To see this argument phrased differently check out Aldriana’s blog on feint from the MoP beta.
http://elitistjerks.com/blogs/10672-aldriana/567-mists_beta_thoughts_feint/
Resources: We need cooldowns because of specialization. This relates very nicely to the discussion above. Lets imagine two groups, a group of three rogues and a group of as rogue, a prot warrior and a disc priest, tackling some form of hard content which group is easier? The rogue group will have to carefully coordinate CDs, watch threat for an evasion rotation, lose dps from using stuns, recup, feint, perhaps even kite. Meanwhile in the trinity group the rogue can go full on dps, he doesn’t need to worry about mitigating non-lethal damage or healing himself because the healer can and will do it for him. Why is the second group so much more efficient? Specialization.

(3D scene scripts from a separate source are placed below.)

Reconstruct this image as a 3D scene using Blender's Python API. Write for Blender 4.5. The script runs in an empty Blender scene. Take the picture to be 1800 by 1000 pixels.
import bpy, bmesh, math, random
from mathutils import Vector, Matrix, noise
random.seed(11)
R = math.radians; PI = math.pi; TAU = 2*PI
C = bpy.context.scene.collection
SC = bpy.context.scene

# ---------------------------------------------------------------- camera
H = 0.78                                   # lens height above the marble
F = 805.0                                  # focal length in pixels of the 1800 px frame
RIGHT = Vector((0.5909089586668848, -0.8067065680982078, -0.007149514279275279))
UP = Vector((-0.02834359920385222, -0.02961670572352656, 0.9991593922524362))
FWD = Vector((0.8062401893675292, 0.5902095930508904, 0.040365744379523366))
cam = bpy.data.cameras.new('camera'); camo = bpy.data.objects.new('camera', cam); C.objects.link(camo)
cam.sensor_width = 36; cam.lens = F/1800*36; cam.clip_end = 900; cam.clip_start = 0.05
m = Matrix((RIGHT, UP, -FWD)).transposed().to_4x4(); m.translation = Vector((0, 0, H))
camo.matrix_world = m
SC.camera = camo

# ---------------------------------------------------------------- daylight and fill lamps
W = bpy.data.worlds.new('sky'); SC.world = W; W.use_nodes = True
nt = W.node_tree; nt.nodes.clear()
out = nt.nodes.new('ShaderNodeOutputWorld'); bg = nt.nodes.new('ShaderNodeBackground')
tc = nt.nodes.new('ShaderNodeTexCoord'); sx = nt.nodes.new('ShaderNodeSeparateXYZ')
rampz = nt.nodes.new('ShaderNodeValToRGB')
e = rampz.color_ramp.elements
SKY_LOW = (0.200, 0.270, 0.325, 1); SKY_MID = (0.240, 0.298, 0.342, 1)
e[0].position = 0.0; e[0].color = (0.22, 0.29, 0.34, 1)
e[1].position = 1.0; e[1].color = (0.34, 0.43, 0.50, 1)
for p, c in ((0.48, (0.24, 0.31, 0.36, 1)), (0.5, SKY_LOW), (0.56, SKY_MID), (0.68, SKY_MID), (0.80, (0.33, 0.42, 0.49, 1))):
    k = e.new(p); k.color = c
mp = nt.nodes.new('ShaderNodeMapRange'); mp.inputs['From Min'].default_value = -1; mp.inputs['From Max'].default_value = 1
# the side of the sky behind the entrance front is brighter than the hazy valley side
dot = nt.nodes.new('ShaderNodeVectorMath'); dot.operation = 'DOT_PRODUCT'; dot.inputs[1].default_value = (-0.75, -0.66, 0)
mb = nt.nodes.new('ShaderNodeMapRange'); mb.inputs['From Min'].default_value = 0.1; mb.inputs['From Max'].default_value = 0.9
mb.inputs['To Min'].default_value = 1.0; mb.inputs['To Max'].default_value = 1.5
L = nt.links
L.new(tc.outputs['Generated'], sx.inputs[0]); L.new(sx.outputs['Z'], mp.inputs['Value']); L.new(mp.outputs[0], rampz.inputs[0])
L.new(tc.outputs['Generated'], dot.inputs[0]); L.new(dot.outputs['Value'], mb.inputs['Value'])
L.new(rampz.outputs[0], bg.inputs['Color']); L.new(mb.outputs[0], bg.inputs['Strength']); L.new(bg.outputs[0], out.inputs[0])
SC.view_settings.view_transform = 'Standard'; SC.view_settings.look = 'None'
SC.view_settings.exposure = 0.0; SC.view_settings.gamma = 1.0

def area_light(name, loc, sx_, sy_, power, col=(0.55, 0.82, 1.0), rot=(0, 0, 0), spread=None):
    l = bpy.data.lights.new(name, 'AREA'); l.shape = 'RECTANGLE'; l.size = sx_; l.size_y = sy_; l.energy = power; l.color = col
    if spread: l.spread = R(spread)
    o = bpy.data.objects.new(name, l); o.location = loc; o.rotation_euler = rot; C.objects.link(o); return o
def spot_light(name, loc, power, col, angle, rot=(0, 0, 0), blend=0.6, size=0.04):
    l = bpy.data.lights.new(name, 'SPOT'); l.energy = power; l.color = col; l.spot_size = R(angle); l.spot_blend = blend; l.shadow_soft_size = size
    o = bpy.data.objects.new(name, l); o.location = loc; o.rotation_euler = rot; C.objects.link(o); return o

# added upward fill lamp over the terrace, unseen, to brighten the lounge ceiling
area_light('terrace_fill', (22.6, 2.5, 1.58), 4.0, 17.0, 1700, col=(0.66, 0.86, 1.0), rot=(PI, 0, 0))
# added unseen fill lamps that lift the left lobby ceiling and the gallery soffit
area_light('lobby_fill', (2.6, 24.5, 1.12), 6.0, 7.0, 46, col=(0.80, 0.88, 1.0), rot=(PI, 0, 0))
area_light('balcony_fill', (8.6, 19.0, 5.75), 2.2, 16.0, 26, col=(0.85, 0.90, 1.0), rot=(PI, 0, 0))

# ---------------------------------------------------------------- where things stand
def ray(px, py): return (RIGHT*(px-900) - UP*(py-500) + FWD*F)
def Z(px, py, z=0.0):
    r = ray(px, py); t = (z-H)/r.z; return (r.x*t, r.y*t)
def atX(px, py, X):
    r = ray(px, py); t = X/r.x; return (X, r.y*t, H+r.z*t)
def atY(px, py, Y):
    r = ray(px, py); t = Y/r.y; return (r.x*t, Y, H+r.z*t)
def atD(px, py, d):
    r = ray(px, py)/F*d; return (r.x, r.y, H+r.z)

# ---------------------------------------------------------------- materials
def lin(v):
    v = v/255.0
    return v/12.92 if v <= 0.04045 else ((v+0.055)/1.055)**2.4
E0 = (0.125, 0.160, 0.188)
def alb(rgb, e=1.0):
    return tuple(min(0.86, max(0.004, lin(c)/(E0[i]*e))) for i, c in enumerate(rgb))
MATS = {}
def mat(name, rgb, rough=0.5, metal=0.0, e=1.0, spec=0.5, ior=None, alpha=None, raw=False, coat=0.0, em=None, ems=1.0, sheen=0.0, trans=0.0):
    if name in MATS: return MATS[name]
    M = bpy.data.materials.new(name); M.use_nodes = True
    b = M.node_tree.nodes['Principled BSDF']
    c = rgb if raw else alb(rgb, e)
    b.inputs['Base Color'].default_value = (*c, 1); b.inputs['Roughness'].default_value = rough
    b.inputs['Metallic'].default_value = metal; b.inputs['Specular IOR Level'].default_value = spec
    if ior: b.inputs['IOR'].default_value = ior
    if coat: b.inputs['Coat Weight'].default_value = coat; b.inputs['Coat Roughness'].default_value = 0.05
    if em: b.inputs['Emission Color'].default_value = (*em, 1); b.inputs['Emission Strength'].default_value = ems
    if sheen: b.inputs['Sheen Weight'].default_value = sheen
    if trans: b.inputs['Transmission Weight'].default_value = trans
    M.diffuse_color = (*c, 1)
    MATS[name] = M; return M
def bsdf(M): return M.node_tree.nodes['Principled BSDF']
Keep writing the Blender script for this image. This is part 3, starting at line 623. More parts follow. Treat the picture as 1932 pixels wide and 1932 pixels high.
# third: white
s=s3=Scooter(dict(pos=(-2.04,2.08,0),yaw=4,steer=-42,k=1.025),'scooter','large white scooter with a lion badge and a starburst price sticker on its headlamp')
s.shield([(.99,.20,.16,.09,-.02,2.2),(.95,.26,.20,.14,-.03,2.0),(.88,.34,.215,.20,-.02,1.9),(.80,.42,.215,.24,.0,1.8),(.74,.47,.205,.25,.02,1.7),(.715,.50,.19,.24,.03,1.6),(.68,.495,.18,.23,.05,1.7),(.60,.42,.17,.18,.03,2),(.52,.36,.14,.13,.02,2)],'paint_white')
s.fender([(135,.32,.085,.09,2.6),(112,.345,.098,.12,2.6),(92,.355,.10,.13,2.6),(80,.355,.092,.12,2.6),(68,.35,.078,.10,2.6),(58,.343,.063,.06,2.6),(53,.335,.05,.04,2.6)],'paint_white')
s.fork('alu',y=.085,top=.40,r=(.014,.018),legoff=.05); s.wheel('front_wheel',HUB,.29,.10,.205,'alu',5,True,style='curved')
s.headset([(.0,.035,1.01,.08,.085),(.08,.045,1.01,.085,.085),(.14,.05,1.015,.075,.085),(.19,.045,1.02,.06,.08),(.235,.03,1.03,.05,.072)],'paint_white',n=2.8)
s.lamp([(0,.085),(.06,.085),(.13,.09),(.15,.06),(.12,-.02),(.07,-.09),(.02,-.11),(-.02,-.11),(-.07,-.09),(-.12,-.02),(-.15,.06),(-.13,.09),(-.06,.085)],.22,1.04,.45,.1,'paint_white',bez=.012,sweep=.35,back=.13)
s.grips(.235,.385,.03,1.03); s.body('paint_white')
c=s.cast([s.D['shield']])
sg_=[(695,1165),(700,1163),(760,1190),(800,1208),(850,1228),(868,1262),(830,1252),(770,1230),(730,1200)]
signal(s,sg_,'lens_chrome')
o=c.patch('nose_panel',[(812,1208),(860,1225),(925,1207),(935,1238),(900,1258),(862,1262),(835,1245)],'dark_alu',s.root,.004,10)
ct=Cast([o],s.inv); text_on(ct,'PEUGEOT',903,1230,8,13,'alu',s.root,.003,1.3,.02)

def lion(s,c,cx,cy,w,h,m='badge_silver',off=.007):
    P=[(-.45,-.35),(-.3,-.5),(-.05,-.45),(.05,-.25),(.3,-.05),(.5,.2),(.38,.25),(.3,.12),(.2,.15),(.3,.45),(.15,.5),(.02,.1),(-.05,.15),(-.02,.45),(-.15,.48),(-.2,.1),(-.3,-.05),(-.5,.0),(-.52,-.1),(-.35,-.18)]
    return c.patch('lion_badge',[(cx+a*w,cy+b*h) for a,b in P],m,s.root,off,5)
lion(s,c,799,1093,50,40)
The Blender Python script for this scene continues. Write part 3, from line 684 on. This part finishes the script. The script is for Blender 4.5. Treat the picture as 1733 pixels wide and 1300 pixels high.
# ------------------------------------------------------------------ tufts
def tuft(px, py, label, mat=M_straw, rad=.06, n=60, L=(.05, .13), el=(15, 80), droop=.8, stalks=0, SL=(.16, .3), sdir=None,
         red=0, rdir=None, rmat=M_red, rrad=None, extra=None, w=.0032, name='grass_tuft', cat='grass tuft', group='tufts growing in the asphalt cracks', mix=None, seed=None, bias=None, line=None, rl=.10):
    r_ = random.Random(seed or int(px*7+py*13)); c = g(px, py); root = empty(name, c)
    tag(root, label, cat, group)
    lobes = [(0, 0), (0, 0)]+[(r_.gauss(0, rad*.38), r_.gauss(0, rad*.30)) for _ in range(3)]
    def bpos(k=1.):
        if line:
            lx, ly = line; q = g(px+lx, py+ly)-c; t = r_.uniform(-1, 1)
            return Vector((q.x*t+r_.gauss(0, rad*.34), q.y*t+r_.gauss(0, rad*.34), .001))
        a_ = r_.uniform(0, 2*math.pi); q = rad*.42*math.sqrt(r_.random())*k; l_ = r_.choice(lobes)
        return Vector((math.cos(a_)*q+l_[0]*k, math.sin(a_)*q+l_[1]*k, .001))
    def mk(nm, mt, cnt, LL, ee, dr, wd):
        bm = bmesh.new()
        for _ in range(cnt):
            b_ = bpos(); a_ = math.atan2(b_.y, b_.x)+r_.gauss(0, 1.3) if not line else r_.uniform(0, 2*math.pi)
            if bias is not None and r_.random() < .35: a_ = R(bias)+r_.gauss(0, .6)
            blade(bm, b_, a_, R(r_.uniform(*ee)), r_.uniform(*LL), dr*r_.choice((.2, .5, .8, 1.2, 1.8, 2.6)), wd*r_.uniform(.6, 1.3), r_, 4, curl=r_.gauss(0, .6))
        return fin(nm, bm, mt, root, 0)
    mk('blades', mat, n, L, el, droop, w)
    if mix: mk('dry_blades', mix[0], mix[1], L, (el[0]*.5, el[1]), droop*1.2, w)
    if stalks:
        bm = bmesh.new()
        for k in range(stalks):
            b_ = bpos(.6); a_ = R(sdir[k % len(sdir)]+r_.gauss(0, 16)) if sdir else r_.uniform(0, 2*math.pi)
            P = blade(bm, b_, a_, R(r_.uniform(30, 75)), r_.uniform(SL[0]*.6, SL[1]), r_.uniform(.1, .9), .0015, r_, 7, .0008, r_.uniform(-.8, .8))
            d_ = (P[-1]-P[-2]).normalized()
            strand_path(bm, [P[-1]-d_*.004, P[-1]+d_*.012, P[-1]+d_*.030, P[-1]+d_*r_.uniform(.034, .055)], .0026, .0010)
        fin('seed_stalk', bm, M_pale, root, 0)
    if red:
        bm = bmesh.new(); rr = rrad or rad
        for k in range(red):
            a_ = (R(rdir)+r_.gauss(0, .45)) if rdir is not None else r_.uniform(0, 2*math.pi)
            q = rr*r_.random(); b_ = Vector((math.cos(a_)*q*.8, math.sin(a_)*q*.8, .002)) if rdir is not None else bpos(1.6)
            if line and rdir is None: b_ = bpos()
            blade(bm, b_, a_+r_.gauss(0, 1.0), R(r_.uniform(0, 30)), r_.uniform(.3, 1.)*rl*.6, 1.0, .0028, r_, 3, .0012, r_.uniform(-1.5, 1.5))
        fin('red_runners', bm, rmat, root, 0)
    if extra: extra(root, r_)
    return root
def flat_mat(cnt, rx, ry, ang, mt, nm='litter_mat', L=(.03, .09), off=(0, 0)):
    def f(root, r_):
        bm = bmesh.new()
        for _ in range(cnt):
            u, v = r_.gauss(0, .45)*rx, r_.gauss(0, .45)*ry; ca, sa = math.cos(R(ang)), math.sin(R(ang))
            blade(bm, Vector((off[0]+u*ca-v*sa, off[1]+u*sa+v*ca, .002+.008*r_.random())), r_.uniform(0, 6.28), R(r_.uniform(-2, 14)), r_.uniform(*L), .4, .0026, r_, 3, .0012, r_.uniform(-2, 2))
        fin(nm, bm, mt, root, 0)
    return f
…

As the groups get larger and larger we can afford even more specialization. Lets imagine the CD on PW:Barrier was removed and instead it cost a ton of mana so it wasn’t really usable any more commonly than it is now if the priest is actively healing. If this happened its quite likely that groups would just tell that priest not to heal, instead they’d just use PW:B, now the raid has a large raid CD available more often and other healers (assuming similar charges were made to other healer raid cds) can more aggressively use their mana since they no longer have raid cds constraining their mana expenditures. Without cooldowns players are much freer to do things like this, to subdivide roles even further to make that role even more efficient. Obviously this is an extreme example but the logic applies to the general question of removing cooldowns and using a resource cost instead.